Starożytne poczucie sprawiedliwości

Reklama
„Ważne jest, aby władza nakładająca podatki uwzględniała ich ocenę w oczach podatników, ponieważ ocena podatków jako niesprawiedliwych sprzyja ucieczce od nich. Sprawiedliwe opodatkowanie stanowi argument pozwalający uzyskać społeczną akceptację dla systemu podatkowego” – zauważa Ilona Szczepańska w opracowaniu „Opodatkowanie osób fizycznych w świetle zasady sprawiedliwości podatkowej”. Ostrzega jednocześnie, że „każda jednostka czy grupa społeczna może pojęcie sprawiedliwości rozumieć całkiem odmiennie”. Oczywiście kwestia powiązania podatków z poczuciem sprawiedliwości nie jest jedynym „środkiem znieczulającym”, jaki rząd może zaaplikować podatnikom, żeby nakłonić ich do rezygnacji z oporu przy płaceniu wyższej daniny.

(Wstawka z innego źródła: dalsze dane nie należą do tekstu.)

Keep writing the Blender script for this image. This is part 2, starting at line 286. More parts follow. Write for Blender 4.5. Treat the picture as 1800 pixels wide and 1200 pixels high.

Ich wachlarz jest całkiem spory za sprawą zbieranych przez wieki doświadczeń. „Podatki prawdopodobnie zostały wynalezione, zanim ludzkość odkryła koło” – przypominają Rafał Bernat i Piotr Biegasiewicz w opracowaniu „Geneza podatku dochodowego w Europie w średniowieczu i okresie nowożytnym”. Każda wspólnota, jeśli chciała być sprawniej zarządzana, posiadać grupę wyćwiczonych wojowników broniących przed zagrożeniem zewnętrznym oraz kapłanów dbających o przychylność niebios, musiała godzić się na płacenie danin. Acz sposób ich ściągania czynił olbrzymią różnicę w kwestii lojalności ludzi wobec państwa oraz jego władcy. „I oto poborca wysiada na brzegu rzeki, ustalić podatek od zbiorów. Towarzyszą mu dozorcy, mają strzały w kołczanach, a Nubijczycy – palmowe kije. Żądają »oddaj zboże«, którego przecież nie ma. Wieśniak jest bity po całym ciele, wiąże się go zanurzając w studni głową do dołu” – tak opisywał egzekwowanie podatków w starożytnym Egipcie anonimowy świadek, co cytuje w książce „Podatki przez wieki” Ferdinand H.M. Grapperhaus. Dopóki kolejni faraoni dzierżyli władzę silną ręką i mieli status bogów, ściąganie danin szło sprawnie. Za czasów Starego Państwa rządzący Egiptem potrafili dzięki temu realizować tak ogromne przedsięwzięcia jak budowa piramid. Kiedy jednak ich pozycja słabła, natychmiast krajem wstrząsały bunty. Jeśli nad Nilem wzniecał je lud, wówczas zazwyczaj zaczynał od wyrżnięcia wszystkich poborców podatkowych. Żydzi, którzy wedle Księgi Wyjścia, wchodzącej w skład Starego Testamentu, przebywali w Egipcie przez cztery stulecia, z bliska przyglądali się tym praktykom. W Księdze Przysłów kwestię ucisku fiskalnego podsumowano krótką sentencją: „Król umacnia państwo sprawiedliwością, niszczy je ten, kto podatkami uciska”.